Anti-Patterns to Avoid
No Sub-Phases
Wrong:
Phase 1: Setup
Phase 1.1: Database schema
Phase 1.2: Model classes
Phase 1.3: Repository layer
Right:
Phase 1: Database Schema and Migrations
Phase 2: User Model and Repository
Phase 3: Authentication Service
No Kitchen Sink Phases
Wrong:
Phase 3: Implement all remaining features including search,
filtering, pagination, sorting, export, and batch operations
Right:
Phase 3: List Endpoint with Pagination
Phase 4: Search and Filtering
Phase 5: Sorting Options
Phase 6: Export Functionality
Phase 7: Batch Operations
No Vague Phases
Wrong:
Phase 2: Handle edge cases and fix bugs
Right:
Phase 2: Input Validation and Error Handling
- Validate email format, password strength
- Handle duplicate email registration
- Return structured error responses
No Dependency Spaghetti
Wrong:
Phase 1 depends on Phase 3
Phase 3 depends on Phase 2
Phase 2 depends on Phase 4
Phase 4 depends on Phase 1 (circular!)
Right:
Phase 1: Foundation (no dependencies)
Phase 2: Core Logic (depends on 1)
Phase 3: Extended Features (depends on 2)
Phase 4: Polish and Edge Cases (depends on 3)
Final Checklist
Before delivering plan:
- Asked clarifying questions and incorporated answers
- Each phase is 30-50k tokens of work (2-5 files)
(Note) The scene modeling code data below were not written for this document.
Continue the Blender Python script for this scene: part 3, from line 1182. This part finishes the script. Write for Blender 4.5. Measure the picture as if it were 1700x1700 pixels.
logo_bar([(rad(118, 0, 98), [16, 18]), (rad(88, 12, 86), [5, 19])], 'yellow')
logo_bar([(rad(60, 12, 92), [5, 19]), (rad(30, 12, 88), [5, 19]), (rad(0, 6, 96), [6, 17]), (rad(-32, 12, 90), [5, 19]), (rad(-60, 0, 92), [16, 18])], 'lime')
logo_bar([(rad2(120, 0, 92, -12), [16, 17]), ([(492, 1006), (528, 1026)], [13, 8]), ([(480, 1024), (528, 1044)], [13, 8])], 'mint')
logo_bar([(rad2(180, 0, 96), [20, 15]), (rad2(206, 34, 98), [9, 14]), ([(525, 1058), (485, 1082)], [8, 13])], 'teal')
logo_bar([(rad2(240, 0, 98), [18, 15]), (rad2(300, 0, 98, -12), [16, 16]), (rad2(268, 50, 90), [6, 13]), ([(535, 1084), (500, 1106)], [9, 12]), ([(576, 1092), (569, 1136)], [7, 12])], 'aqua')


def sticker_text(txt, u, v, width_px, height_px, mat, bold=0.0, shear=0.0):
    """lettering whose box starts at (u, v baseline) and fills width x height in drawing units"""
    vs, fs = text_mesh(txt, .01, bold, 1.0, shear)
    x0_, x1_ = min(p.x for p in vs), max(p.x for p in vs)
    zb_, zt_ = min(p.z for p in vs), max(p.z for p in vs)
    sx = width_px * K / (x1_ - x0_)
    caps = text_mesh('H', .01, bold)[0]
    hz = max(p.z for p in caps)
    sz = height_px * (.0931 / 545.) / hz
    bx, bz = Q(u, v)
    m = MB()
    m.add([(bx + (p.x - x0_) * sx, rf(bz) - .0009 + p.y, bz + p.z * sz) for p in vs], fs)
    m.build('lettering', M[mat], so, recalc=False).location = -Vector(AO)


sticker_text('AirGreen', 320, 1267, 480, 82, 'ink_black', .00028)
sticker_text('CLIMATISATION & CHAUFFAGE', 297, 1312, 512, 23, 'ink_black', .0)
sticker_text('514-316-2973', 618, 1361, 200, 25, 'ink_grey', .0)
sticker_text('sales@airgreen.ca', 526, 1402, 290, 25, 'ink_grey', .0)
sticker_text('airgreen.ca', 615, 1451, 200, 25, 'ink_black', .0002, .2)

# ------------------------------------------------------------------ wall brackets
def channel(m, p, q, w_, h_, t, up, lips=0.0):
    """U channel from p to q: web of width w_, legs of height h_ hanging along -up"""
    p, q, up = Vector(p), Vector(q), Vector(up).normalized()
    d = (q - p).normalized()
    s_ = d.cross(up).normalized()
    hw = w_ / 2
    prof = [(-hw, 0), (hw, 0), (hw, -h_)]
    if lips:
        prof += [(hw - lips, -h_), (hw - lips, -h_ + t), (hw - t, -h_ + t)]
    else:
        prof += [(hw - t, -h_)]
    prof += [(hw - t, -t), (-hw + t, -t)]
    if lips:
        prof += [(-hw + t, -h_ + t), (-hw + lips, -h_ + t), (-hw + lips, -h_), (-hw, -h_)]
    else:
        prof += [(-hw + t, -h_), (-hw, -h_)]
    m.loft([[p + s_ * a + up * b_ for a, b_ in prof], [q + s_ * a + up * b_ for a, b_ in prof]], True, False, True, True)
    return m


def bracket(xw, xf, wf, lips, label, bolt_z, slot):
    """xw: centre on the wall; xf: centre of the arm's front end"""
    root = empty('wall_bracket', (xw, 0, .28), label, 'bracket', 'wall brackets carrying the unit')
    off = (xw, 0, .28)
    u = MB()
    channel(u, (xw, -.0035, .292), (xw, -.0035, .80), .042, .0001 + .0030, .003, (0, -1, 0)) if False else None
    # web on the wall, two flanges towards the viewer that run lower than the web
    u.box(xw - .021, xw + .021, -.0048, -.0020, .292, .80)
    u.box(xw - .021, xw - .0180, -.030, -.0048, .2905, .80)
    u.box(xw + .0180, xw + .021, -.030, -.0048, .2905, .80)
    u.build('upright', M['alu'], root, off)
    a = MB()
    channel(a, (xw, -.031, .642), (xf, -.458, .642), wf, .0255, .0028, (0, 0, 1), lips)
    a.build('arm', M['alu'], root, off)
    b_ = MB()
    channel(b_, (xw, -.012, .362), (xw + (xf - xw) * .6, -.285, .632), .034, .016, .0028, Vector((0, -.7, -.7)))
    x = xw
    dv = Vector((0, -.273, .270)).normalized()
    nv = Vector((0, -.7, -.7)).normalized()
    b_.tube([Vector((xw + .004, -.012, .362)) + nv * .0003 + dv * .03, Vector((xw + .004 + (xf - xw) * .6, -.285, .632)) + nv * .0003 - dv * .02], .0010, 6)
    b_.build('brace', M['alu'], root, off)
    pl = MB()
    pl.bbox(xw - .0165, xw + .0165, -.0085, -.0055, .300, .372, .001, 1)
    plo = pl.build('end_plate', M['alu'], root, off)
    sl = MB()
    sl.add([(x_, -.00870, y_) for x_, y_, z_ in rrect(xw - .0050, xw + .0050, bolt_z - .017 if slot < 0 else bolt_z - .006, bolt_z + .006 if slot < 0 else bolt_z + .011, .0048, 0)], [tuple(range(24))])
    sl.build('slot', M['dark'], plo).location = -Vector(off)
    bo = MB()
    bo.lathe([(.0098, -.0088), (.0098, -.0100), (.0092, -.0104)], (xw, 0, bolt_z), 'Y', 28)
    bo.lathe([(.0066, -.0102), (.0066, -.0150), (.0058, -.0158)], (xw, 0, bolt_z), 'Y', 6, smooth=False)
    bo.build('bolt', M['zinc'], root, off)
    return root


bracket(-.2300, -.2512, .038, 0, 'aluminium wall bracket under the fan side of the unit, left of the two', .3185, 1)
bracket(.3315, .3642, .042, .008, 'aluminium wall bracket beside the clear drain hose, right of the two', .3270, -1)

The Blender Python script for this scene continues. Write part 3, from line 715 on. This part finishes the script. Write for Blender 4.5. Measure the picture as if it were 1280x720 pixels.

- No sub-phases (whole numbers only)
- Every phase has clear acceptance criteria
- Dependencies are explicit and acyclic
- Specifications are detailed enough to implement without guessing
- File saved to docs/plans/{feature-name}.md
IMPORTANT: Planning Only — Do Not Implement
This skill is for planning only. After creating the plan, STOP.
Do NOT:
- Start implementing any phases
- Write any code
- Create any files other than the plan document
- Begin execution automatically
After the plan is complete:
- Present the plan document to the user
- Ask if they want to make any revisions
- Inform them to use
/workflow-implement-phasesor theimplement-phasesskill when ready to execute
The user decides when to proceed with implementation.